Aim => Retype exactly the lines below, beginning with the first and ending with the line where "return tag(o, kind='structure')" appears.
* BEGIN Supplied information *
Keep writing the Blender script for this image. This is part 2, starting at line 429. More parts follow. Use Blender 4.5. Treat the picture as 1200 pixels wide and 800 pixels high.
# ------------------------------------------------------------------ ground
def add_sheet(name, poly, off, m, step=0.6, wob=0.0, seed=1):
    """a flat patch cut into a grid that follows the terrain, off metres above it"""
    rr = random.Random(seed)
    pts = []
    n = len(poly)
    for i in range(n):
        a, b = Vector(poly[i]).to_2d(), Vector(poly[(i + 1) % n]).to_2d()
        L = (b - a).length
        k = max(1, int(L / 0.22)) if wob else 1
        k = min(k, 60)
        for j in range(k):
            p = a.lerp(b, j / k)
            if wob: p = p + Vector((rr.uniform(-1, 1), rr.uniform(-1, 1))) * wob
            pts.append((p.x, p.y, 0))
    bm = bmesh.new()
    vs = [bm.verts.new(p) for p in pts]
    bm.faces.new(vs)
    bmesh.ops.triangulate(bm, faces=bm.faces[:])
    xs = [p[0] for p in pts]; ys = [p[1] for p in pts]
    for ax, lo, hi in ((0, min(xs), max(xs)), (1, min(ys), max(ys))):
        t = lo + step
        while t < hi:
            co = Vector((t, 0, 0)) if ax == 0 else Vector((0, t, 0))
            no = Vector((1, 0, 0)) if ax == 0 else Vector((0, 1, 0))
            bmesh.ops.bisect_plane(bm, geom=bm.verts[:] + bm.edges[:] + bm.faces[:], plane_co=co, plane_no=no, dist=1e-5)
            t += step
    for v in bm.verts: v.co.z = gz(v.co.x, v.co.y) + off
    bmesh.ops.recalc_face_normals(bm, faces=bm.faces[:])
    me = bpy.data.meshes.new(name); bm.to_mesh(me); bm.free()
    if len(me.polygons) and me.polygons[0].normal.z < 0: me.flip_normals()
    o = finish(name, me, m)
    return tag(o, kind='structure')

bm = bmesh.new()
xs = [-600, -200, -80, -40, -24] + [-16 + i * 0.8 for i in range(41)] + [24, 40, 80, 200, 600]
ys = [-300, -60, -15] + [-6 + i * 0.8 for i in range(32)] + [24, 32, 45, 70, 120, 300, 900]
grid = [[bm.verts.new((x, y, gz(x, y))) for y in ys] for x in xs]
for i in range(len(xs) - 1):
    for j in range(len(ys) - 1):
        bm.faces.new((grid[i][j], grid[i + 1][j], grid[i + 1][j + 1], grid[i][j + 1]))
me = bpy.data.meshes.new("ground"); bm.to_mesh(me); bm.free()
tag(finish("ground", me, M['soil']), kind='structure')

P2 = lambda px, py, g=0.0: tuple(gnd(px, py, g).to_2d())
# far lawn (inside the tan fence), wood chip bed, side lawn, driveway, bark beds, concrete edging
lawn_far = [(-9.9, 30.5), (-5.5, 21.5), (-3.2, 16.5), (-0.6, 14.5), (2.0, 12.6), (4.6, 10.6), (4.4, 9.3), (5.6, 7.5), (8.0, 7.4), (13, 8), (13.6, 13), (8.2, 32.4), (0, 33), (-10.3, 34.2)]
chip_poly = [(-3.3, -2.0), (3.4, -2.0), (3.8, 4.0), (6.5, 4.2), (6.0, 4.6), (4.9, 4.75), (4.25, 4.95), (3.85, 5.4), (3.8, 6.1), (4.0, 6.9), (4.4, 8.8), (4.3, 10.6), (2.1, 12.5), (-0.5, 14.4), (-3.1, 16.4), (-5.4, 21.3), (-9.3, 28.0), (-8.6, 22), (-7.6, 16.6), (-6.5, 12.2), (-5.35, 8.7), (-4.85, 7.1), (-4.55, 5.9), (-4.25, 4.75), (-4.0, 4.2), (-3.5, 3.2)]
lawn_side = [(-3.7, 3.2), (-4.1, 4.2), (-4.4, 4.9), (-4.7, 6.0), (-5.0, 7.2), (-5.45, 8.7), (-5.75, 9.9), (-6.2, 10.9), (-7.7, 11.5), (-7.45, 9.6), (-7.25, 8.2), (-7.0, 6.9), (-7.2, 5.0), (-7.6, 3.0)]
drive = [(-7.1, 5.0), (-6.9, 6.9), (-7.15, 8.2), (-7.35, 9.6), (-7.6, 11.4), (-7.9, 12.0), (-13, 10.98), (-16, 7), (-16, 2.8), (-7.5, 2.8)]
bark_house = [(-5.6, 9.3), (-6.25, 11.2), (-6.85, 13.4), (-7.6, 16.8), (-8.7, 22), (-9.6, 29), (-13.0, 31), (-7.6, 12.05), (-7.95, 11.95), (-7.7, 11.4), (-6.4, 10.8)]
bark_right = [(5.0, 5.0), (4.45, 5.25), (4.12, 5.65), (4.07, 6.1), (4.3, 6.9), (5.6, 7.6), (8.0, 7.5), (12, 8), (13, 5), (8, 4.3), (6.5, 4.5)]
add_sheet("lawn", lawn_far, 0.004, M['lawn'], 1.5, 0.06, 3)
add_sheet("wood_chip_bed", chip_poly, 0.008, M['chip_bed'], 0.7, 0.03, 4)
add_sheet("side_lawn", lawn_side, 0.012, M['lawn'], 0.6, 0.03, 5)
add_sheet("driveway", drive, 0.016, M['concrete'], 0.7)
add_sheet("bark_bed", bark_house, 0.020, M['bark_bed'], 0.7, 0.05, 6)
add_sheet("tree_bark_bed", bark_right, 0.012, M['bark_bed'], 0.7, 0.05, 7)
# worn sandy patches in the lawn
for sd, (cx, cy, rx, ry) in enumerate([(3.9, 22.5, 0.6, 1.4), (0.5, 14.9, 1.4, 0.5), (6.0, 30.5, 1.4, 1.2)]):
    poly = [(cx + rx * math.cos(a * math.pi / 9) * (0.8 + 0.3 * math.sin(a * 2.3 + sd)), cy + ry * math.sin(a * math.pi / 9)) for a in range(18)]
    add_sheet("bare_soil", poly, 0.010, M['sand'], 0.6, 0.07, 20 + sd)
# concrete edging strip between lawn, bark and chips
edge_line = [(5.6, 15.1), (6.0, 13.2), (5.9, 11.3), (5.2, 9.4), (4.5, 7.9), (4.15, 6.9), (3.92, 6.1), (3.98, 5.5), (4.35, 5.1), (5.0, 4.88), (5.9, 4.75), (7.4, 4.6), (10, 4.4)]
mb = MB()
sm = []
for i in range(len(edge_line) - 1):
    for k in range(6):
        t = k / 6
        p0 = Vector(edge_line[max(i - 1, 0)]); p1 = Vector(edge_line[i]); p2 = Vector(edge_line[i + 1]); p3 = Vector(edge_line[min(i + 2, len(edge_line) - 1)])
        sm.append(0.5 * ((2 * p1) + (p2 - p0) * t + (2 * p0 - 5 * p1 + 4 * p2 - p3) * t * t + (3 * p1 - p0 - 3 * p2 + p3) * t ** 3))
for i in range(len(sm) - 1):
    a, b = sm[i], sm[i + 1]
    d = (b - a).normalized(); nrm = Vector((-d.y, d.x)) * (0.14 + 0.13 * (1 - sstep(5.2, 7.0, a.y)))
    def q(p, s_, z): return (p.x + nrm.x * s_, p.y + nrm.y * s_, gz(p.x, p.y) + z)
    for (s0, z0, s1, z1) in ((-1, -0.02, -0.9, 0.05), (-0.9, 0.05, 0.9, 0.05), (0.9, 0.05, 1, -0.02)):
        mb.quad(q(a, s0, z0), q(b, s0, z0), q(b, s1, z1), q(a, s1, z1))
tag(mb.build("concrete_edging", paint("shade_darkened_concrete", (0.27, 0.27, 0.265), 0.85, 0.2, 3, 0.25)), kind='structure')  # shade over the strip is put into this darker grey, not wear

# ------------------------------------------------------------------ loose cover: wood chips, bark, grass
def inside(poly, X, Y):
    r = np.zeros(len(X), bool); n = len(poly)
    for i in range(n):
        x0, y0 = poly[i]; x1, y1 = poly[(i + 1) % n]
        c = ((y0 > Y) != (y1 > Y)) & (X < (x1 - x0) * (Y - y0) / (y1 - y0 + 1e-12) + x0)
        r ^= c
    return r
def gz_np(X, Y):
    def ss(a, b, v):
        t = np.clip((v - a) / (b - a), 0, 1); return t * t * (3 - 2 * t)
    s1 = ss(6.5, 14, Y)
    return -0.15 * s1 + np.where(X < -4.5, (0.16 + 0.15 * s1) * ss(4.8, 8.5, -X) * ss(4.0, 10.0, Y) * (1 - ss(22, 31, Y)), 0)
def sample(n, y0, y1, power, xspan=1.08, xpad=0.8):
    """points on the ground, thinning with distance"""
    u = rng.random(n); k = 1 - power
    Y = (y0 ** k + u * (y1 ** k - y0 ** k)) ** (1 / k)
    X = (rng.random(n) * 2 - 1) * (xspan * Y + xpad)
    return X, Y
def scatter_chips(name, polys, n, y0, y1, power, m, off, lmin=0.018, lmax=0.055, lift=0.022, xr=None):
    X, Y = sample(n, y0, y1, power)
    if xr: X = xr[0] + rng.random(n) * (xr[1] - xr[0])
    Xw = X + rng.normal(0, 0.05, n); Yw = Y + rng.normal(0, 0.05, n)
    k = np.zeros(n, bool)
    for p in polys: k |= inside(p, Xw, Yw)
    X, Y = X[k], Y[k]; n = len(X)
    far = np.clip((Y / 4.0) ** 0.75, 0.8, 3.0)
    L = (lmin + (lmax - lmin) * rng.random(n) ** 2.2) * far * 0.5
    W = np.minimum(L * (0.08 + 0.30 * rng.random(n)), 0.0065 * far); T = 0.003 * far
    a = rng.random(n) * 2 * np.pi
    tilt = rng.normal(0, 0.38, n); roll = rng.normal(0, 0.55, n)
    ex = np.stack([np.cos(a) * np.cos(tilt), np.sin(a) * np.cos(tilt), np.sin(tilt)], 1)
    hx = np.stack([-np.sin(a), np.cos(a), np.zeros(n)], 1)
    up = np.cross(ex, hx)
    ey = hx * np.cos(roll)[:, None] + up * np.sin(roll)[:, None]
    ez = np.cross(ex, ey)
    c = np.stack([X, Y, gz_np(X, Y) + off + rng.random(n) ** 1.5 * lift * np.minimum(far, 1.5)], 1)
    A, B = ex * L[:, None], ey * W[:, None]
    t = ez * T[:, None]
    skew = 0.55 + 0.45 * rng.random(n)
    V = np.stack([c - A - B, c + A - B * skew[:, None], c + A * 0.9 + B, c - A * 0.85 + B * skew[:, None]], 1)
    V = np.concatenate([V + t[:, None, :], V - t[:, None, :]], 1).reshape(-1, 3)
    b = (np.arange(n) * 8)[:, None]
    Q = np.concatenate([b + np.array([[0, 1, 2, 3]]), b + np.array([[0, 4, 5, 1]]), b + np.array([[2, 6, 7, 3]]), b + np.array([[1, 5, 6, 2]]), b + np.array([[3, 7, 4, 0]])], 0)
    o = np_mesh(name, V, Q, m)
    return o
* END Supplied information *
Solved problem =>
Keep writing the Blender script for this image. This is part 2, starting at line 429. More parts follow. Use Blender 4.5. Treat the picture as 1200 pixels wide and 800 pixels high.
# ------------------------------------------------------------------ ground
def add_sheet(name, poly, off, m, step=0.6, wob=0.0, seed=1):
    """a flat patch cut into a grid that follows the terrain, off metres above it"""
    rr = random.Random(seed)
    pts = []
    n = len(poly)
    for i in range(n):
        a, b = Vector(poly[i]).to_2d(), Vector(poly[(i + 1) % n]).to_2d()
        L = (b - a).length
        k = max(1, int(L / 0.22)) if wob else 1
        k = min(k, 60)
        for j in range(k):
            p = a.lerp(b, j / k)
            if wob: p = p + Vector((rr.uniform(-1, 1), rr.uniform(-1, 1))) * wob
            pts.append((p.x, p.y, 0))
    bm = bmesh.new()
    vs = [bm.verts.new(p) for p in pts]
    bm.faces.new(vs)
    bmesh.ops.triangulate(bm, faces=bm.faces[:])
    xs = [p[0] for p in pts]; ys = [p[1] for p in pts]
    for ax, lo, hi in ((0, min(xs), max(xs)), (1, min(ys), max(ys))):
        t = lo + step
        while t < hi:
            co = Vector((t, 0, 0)) if ax == 0 else Vector((0, t, 0))
            no = Vector((1, 0, 0)) if ax == 0 else Vector((0, 1, 0))
            bmesh.ops.bisect_plane(bm, geom=bm.verts[:] + bm.edges[:] + bm.faces[:], plane_co=co, plane_no=no, dist=1e-5)
            t += step
    for v in bm.verts: v.co.z = gz(v.co.x, v.co.y) + off
    bmesh.ops.recalc_face_normals(bm, faces=bm.faces[:])
    me = bpy.data.meshes.new(name); bm.to_mesh(me); bm.free()
    if len(me.polygons) and me.polygons[0].normal.z < 0: me.flip_normals()
    o = finish(name, me, m)
    return tag(o, kind='structure')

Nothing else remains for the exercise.